DAY 4—Read Habakkuk 2:6-20

In this passage, the Lord assures Habakkuk that the godless nation that is coming will not escape the wrath of God. He pronounces a series of woes against them, displaying his awareness of their depravity and his judgment to come. There are five statements of woe in our reading today—what sins are being condemned? In what ways will the punishments fit the crimes?

The series of woes is broken by a clear proclamation of God’s greatness in verse 14: For the earth will be filled with the knowledge of the glory of the Lord as the waters cover the sea. Jeremiah 31:31-34 expands on this idea, discussing the New Covenant that began with Christ’s coming. How is this an Already/Not Yet promise (both already happening but not yet completely fulfilled)?

 

APPLY—The chapter closes with an assurance of the Lord’s reign in verse 20. How does this statement contrast with the depiction of the idols in the preceding verses? How can faith in God’s sovereignty transform our thoughts and choices? What kind of speech does it silence?

 

 

DAY 5—Read Habakkuk 3

Our reading today is a prayer of Habakkuk’s written in poetic form, most likely to be sung congregationally—notice the musical references throughout (see Psalms 6-7 for comparison). The song begins with Habakkuk remembering the past works of the Lord and praying that he would act again. Why do you think he prays that God would in wrath remember mercy (3:2)? How popular do you think that worship song would be today?
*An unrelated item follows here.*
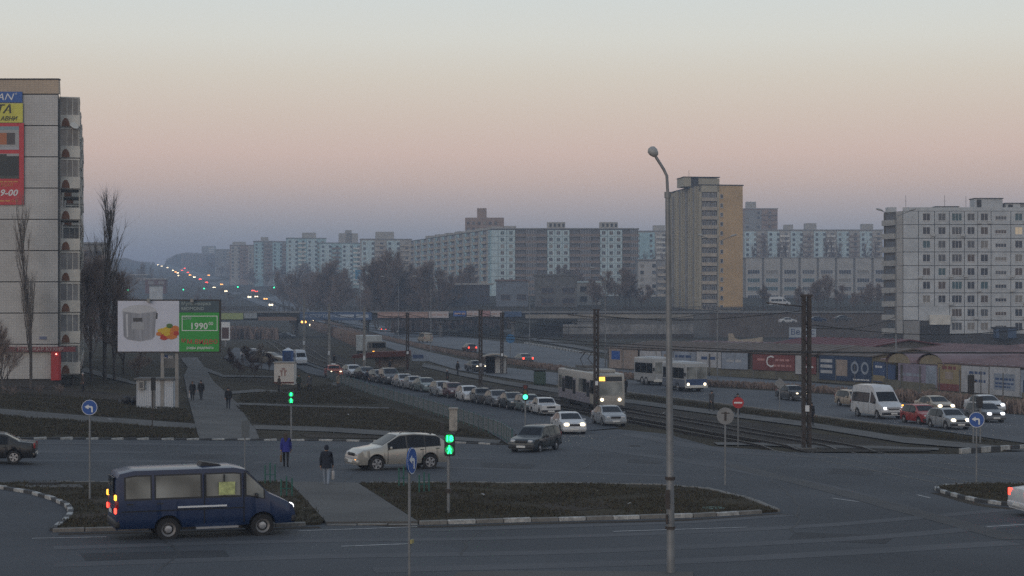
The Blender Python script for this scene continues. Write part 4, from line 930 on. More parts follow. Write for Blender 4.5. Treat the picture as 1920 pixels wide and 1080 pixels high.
text('Вел', 1.05, M_bb, r, (2*s_, -.07, 24*s_), align='LEFT'); text('нс', 1.05, M_bb, r, (48*s_, -.07, 24*s_), align='RIGHT'); b = MB(); b.bx((.3, .26, -3), (.45, .4, 2)); b.bx((3, .26, -3), (3.15, .4, 2)); b.obj('post', M_dsteel, r)
# ---------------------------------------------------------------- vehicles
def lerp(a, b, t): return a+(b-a)*t
class Car:
    def __init__(s, key, L, Wd, top, belt, low=.26, wheels=(1.3, -1.25), r=.31, zmid=.56, tumble=.34, crown=.035, side=((-1.2, -.2), (-.1, .75)), ws=None, rw=None, lamp=.68, tail=.78, plan=.10, bumper=None, grille=True, dark_low=False):
        s.__dict__.update(locals()); s.parts = {}
        s.build()
    def topz(s, x): return interp(x, s.top)
    def beltz(s, x): return min(interp(x, s.belt), s.topz(x)-.02)
    def w(s, x): return s.Wd*(1-s.plan*abs(2*x/s.L)**5)
    def wr(s, x):
        d = s.topz(x)-s.beltz(x); return s.w(x)*.985-s.tumble*max(0, d)*(.9 if d > .1 else .5)-.02
    def zlow(s, x):
        z = s.low
        for xw in s.wheels:
            ra = s.r*1.17; d = abs(x-xw)
            if d < ra: z = max(z, s.r+math.sqrt(ra*ra-d*d))
        return min(z, s.zmid+.28)
    def build(s):
        L = s.L; xs = {-L/2, L/2}
        for k in range(37): xs.add(round(-L/2+L*k/36, 3))
        for t in s.top: xs.add(round(t[0], 3))
        for xw in s.wheels:
            for k in range(-8, 9): xs.add(round(xw+s.r*1.17*math.sin(k/8*math.pi/2), 3))
        xs = sorted(x for x in xs if -L/2 <= x <= L/2); b = MB(); rows = []
        for x in xs:
            zl = s.zlow(x); zm = max(s.zmid, zl+.03); zb = max(s.beltz(x), zm+.02); zt = max(s.topz(x), zb+.015); w = s.w(x); wr = s.wr(x)
            half = [(0, zl), (w*.93, zl), (w*.99, lerp(zl, zm, .45)), (w, zm), (w*.985, zb), (wr, zt-s.crown), (wr*.8, zt-s.crown*.3), (0, zt)]
            rows.append([(x, y, z) for y, z in half]+[(x, -y, z) for y, z in half[-2:0:-1]])
        n = len(rows[0]); vs = [v for r_ in rows for v in r_]
        fs = [(i*n+k, i*n+(k+1) % n, (i+1)*n+(k+1) % n, (i+1)*n+k) for i in range(len(rows)-1) for k in range(n)]
        fs += [tuple(range(n))[::-1], tuple((len(rows)-1)*n+k for k in range(n))]
        b.add(vs, fs)
        b.bx((-L/2+.25, -s.Wd+.24, s.low+.02), (L/2-.25, s.Wd-.24, s.zmid+.1), 1)
        if s.dark_low:
            for sg in (-1, 1): b.bx((s.wheels[1]+s.r*1.2, sg*(s.Wd-.03), s.low-.03), (s.wheels[0]-s.r*1.2, sg*(s.Wd+.006), s.low+.14), 1)
        s.parts['body'] = b.mesh('body', [M_plate, M_black], 32)
        if s.ws: s.parts['windscreen'] = s.topglass(*s.ws)
        if s.rw: s.parts['rear_window'] = s.topglass(*s.rw)
        s.parts['sides'] = [[s.sideglass(a, c, sg) for (a, c) in s.side] for sg in (1, -1)]; s.parts['seals'] = [s.sideglass(a-.045, c+.045, sg, -.01, .93, .007) for (a, c) in s.side for sg in (1, -1)]
        xsm = [e+.05 for a, e in s.side[-2:]]+[s.side[-2][0]-.06 if len(s.side) > 2 else s.wheels[1]+s.r*1.2]
        s.parts['seams'] = [s.seam(x, sg) for x in xsm for sg in (1, -1)] if s.key not in ('van',) else []
        k = ('wheel', s.r)
        if k not in CACHE:
            t = MB(); r = s.r; prof = [(.62*r, -.1), (.95*r, -.105), (r, -.07), (r, .07), (.95*r, .105), (.62*r, .1)]; n = 22
            vs = [(math.cos(2*math.pi*i/n)*p[0], p[1], math.sin(2*math.pi*i/n)*p[0]) for i in range(n) for p in prof]; m = len(prof)
            t.add(vs, [(i*m+j, i*m+j+1, ((i+1) % n)*m+j+1, ((i+1) % n)*m+j) for i in range(n) for j in range(m-1)])
            q = MB(); q.tube([(0, -.09, 0), (0, .07, 0)], .63*r, 22)
            for i in range(5):
                a = 2*math.pi*i/5; c, s_ = math.cos(a), math.sin(a)
                M = Matrix.Rotation(-a, 4, 'Y'); q.box((.36*r, .085, 0), (.55*r, .04, .24*r), 1, M)
            q.tube([(0, .07, 0), (0, .105, 0)], .18*r, 10, 1); h = MB()
            rg = [(math.cos(2*math.pi*i/22)*k_*r, .088, math.sin(2*math.pi*i/22)*k_*r) for i in range(22) for k_ in (.64, .54)]; q.add(rg, [(2*i, 2*((i+1) % 22), 2*((i+1) % 22)+1, 2*i+1) for i in range(22)], 1)
            h.tube([(0, -.09, 0), (0, .04, 0)], .63*r, 22, 2); h.tube([(0, .04, 0), (0, .09, 0), (0, .10, 0)], [.36*r, .30*r, .12*r], 16, 1)
            rg2 = [(math.cos(2*math.pi*i/22)*k_*r, .08-.03*(k_ < .55), math.sin(2*math.pi*i/22)*k_*r) for i in range(22) for k_ in (.64, .46)]; h.add(rg2, [(2*i, 2*((i+1) % 22), 2*((i+1) % 22)+1, 2*i+1) for i in range(22)])
            CACHE[k] = (t.mesh('wheel', M_black, 40), q.mesh('rim', [M_bplast, M_chrome], 30), h.mesh('rim', [M_hub, M_chrome, M_bplast], 30))
        s.wheel = CACHE[k]; xf = L/2; wl = s.w(xf*.96)
        q = MB(); q.box((0, 0, 0), (.12, .34, .15)); bm = rbox((.16, .30, .19), .075, 3); s.parts['lamp'] = bm.mesh('headlight', M_lens, 50)
        bm = rbox((.1, .22, .26), .025); s.parts['tail'] = bm.mesh('taillight', M_tail, 50)
        bm = rbox((.16, 2*wl+.02, .22), .05); s.parts['bumper'] = bm.mesh('bumper', M_bplast, 50)
        bm = rbox((.06, wl*.9, .15), .02, 1); s.parts['grille'] = bm.mesh('grille', M_bplast, 50)
        q = MB(); q.bx((0, -.26, 0), (.02, .26, .115)); s.parts['plate'] = q.mesh('number_plate', M_plate)
        bm = rbox((.09, .2, .15), .03, 1); s.parts['mirror'] = bm.mesh('mirror', M_bplast, 50)
        q = MB(); q.bx((-.09, -.012, 0), (.09, .02, .035)); s.parts['handle'] = q.mesh('door_handle', M_bplast)
    def seam(s, x, sg):
        zl = s.zlow(x)+.02; zm = max(s.zmid, zl+.03); zb = s.beltz(x); vs = []
        for z, y in ((zl, .94), (lerp(zl, zm, .45), .993), (zm, 1.003), (lerp(zm, zb, .5), .996), (zb, .988)):
            for dx in (-.011, .011): vs.append((x+dx, sg*(s.w(x)*y+.006), z))
        q = MB(); q.add(vs, [(2*i, 2*i+1, 2*i+3, 2*i+2) for i in range(4)]); return q.mesh('door_seam', M_black)
    def topglass(s, x0, x1, fy=.88):
        n = 6; vs = []; fs = []
        for i in range(n+1):
            x = lerp(x0, x1, i/n); dz = (s.topz(x+.03)-s.topz(x-.03))/.06; nn = Vector((-dz, 0, 1)).normalized()*.012; wr = s.wr(x)*fy
            for f in (-1, -.5, 0, .5, 1): vs.append((x+nn.x, wr*f, s.topz(x)-s.crown*abs(f)*fy*(.4 if abs(f) < .9 else .6)+nn.z))
        for i in range(n):
            for k in range(4): a = i*5+k; fs.append((a, a+1, a+6, a+5) if x1 < x0 else (a, a+5, a+6, a+1))
        q = MB(); q.add(vs, fs); return q.mesh('glass', M_glass, 40)
    def sideglass(s, xa, xb, sg, t0=.05, t1=.86, off=.012):
        n = 8; vs = []; fs = []
        for i in range(n+1):
            x = lerp(xa, xb, i/n); zb = s.beltz(x); zt = s.topz(x)-s.crown; y0 = s.w(x)*.985; y1 = s.wr(x)
            for t in (t0, t1): vs.append((x, sg*(lerp(y0, y1, t)+off), lerp(zb, zt, t)))
        for i in range(n): a = 2*i; fs.append((a, a+2, a+3, a+1) if sg < 0 else (a, a+1, a+3, a+2))
        q = MB(); q.add(vs, fs); return q.mesh('side_window', M_glass, 40)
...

Habakkuk uses poetic imagery in verses 3-15 to recount God’s past salvation of Israel, primarily in the exodus from Egypt and the conquest of Canaan. Though the language is often more picturesque than obvious, to what specific events do you think he is referring?

 

APPLY—By the end of the book, Habakkuk’s faith has grown, although his circumstances haven’t changed. He closes by declaring that the Lord is his source of joy, even if he loses everything else. If you had written verse 17, you probably wouldn’t have used Habakkuk’s agricultural references. What symbols of a fulfilled life would you list? Which of these is most difficult to consider losing? Do you believe that God is enough for you, even if those things were gone?